2044、2045、2046、2047、2048
天智紀(古典大系日本書紀下)(朝鮮の地名は省く)
高安嶺(たかやすのたけ)
蒲生野(かまふの)、山科野(やましなのの)、匱迮野(ひさのの)
對馬嶋(つしま)、壹岐嶋(いきのしま)
天武紀上
乃樂山(ならやま2)、鹿深山(かふかのやま)、鳥籠山(とこのやま)
粟津岡(あはづのをか)
莿萩野(たらの2)、平石野(ひらしのの)
墨坂(すみさか)
津振川(つふりかは)、横河(よこかは2)、迹太川(とほかは)、犬上川(いぬかみのかは)、安河(やすのかは)、衛我河(ゑがのかは)
天武紀下
南淵山(みなぶちやま)、細川山(ほそかはやま)、龍田山(たつたのやま)、大坂山(おほさかのやま)、葛城山(かづらきのやま)
廣瀬野(ひろせの)
迹驚淵(とどろきのふち)
伊豆嶋(いづのしま3)、血鹿嶋(ちかのしま2)、多禰嶋(たねのしま3)
持統紀
御馬山(みまのやま)、都賀山(つがやま)
多武嶺(たむのみね)
書紀全巻は無理なので、天智~持統を調べた。
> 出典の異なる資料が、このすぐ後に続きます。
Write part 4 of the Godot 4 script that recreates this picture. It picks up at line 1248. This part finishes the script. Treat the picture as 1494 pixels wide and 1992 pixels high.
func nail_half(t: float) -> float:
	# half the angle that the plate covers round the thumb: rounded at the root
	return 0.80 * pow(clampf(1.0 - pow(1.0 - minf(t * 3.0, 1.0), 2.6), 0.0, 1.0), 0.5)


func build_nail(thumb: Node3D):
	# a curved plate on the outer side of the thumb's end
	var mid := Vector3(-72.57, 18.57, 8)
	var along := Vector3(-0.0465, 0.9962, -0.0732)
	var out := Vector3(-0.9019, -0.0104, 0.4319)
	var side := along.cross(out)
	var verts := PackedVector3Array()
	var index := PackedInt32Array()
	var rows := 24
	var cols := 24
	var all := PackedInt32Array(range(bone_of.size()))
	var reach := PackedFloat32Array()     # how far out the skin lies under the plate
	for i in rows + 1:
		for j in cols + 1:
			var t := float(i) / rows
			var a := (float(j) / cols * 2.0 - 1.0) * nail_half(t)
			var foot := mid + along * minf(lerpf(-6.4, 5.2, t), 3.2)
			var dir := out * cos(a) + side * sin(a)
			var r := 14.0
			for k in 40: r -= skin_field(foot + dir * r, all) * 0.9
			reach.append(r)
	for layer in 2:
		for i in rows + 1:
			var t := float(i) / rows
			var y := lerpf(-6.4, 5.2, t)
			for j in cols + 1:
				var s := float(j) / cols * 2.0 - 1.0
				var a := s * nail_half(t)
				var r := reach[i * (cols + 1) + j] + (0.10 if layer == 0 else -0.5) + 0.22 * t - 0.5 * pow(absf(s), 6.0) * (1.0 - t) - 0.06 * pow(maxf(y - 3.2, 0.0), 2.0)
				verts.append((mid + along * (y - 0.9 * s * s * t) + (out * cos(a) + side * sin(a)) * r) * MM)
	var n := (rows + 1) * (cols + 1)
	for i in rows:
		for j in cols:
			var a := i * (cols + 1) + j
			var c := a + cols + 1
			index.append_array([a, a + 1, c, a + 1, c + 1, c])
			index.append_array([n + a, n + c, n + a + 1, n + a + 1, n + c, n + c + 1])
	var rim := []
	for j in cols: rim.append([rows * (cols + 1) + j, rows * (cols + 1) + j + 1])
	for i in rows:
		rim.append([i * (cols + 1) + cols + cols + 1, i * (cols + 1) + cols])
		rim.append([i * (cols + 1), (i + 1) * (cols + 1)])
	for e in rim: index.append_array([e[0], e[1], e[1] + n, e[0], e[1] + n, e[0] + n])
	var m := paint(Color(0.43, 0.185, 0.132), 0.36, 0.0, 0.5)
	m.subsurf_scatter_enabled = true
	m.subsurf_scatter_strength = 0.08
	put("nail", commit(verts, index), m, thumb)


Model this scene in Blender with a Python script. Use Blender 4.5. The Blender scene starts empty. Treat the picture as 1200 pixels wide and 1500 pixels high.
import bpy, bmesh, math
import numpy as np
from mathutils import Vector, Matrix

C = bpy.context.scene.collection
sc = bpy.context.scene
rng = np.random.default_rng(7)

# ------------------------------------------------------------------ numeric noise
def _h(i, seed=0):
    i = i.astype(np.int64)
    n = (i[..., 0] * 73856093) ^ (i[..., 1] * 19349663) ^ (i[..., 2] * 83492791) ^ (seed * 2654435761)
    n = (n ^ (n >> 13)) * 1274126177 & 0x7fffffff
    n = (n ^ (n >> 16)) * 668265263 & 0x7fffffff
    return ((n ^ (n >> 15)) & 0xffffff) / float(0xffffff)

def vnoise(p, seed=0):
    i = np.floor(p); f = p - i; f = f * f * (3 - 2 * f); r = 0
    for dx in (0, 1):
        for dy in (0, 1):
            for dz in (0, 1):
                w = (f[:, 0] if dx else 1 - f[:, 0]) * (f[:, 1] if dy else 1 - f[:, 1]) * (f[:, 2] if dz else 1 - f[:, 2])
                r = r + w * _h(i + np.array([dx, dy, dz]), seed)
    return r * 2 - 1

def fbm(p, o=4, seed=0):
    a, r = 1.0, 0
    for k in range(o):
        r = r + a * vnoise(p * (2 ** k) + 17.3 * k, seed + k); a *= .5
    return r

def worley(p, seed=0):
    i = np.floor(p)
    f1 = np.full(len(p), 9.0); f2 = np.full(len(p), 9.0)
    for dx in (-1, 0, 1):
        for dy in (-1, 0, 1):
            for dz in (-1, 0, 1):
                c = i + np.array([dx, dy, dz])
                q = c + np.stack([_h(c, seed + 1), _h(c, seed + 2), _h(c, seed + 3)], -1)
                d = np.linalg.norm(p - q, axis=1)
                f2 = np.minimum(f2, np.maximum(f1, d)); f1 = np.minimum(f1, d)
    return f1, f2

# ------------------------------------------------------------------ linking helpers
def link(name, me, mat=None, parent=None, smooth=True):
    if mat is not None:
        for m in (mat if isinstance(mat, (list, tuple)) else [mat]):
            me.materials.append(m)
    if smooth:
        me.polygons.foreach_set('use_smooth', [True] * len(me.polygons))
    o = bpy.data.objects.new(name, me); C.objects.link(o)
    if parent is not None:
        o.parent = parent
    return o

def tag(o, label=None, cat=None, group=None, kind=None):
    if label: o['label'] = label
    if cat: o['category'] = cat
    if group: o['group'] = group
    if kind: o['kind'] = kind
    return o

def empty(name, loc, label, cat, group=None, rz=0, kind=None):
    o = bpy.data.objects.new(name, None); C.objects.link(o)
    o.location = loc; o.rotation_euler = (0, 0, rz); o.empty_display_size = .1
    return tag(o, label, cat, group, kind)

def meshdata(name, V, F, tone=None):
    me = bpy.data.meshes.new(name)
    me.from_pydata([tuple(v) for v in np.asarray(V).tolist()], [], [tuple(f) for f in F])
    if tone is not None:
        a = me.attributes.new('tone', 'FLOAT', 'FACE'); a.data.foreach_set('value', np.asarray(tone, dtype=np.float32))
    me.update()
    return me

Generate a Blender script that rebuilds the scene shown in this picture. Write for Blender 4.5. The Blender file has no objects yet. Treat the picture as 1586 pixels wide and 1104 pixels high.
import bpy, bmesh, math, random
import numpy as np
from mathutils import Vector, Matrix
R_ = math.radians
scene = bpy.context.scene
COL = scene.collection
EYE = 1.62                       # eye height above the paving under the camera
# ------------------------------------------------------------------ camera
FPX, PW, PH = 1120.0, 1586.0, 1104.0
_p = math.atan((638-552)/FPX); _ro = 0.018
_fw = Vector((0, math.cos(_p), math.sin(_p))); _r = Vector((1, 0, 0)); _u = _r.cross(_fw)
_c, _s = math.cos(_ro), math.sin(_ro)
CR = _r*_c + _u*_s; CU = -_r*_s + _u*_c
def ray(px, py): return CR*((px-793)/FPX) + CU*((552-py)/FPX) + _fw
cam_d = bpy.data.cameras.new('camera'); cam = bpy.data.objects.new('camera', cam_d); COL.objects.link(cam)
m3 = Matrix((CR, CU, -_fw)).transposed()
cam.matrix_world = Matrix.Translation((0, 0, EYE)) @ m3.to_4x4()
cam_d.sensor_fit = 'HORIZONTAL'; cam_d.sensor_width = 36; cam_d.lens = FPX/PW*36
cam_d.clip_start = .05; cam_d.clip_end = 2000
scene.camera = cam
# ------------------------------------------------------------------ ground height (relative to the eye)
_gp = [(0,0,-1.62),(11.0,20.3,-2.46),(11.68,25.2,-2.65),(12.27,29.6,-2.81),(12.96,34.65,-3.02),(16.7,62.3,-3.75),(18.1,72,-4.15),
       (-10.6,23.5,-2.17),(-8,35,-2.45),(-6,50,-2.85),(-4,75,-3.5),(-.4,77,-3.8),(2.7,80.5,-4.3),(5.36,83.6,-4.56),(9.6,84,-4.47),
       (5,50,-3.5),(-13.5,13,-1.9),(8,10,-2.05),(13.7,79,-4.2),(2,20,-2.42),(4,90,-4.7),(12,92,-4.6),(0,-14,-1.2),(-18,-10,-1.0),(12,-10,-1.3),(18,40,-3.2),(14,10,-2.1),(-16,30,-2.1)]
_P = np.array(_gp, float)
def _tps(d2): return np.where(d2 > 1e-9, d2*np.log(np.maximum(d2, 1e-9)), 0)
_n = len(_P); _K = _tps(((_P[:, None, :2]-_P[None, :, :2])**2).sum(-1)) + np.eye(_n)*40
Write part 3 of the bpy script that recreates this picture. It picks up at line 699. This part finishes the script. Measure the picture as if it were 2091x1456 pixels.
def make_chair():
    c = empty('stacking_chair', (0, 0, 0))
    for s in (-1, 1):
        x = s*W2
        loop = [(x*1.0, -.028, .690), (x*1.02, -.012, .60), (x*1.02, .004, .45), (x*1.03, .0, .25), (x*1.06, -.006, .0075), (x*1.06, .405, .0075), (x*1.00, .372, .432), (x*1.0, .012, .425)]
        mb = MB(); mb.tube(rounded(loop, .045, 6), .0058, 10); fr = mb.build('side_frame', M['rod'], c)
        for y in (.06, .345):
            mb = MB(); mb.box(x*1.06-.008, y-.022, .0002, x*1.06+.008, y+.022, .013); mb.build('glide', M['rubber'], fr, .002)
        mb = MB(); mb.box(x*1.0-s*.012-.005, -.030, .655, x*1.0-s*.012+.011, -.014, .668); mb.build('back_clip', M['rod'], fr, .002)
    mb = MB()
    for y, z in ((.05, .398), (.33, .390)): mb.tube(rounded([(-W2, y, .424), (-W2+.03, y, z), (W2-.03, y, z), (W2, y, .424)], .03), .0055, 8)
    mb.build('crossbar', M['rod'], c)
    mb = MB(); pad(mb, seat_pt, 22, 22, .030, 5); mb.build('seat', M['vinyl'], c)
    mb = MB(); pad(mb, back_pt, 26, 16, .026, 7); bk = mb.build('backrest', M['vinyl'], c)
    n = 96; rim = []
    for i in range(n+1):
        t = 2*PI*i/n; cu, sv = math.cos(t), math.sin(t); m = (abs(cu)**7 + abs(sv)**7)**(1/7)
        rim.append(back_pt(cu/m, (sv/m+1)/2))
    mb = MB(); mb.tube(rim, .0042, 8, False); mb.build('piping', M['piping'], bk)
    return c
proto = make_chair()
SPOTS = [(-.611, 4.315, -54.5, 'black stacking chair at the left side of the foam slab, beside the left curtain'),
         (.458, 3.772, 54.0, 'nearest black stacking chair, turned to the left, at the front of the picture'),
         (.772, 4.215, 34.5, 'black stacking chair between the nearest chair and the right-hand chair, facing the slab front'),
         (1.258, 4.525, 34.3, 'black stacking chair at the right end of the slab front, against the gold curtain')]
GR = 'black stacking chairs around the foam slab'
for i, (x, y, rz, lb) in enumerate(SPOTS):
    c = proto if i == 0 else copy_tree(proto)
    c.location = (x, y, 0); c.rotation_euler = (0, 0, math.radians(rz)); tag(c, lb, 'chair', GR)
やはり少ない。和歌ではないから当然だ。天武紀は戦争があったから増えた。川の多いのが目立つ。やはり境界として重要なものなのだろう。天武紀、島が多いが、行政地名に近い。自然地形としての島ではない。それはほかのでも言える。持統紀の御馬山は銀鉱山。都賀山は霊泉の湧くところ。それより、「の」を表記するのが一つもない。なのに「の」の読み添えは非常に多い。読み添えのないのは、
蒲生野、對馬嶋、乃樂山、莿萩野、墨坂、津振川、横河、迹太川、犬上川、南淵山、細川山、廣瀬野、都賀山
だが、なぜこれらは読み添えをせず、ほかのはするのか、基準が分からない。固有名詞として熟していたとするのだろうが、なぜそう見なすのかが分からない。

2049、
随分回り道をした。そのわりに収穫は少ない。「の」をつけるかつけないかにはっきりとした基準はないようだ(ただし万葉などの和歌文学では575の音数に影響されることが多かった)。海に関する地形地名には「の」のつくのが非常に多い。しかしそもそも万葉の山の名前への関心から始まったものだから、これもあまり参考にならない。万葉以外のでは、自然美としての地形地名はまず出てこない。そういうものは和歌文学のものだろう。といっても、平安以降になると実地とは関係のない、ただの言葉遊びになる。やはり万葉集が一番顕著だ。そろそろ、私が最初に問題にしていた「が」にもどろう。山名につく「が」である。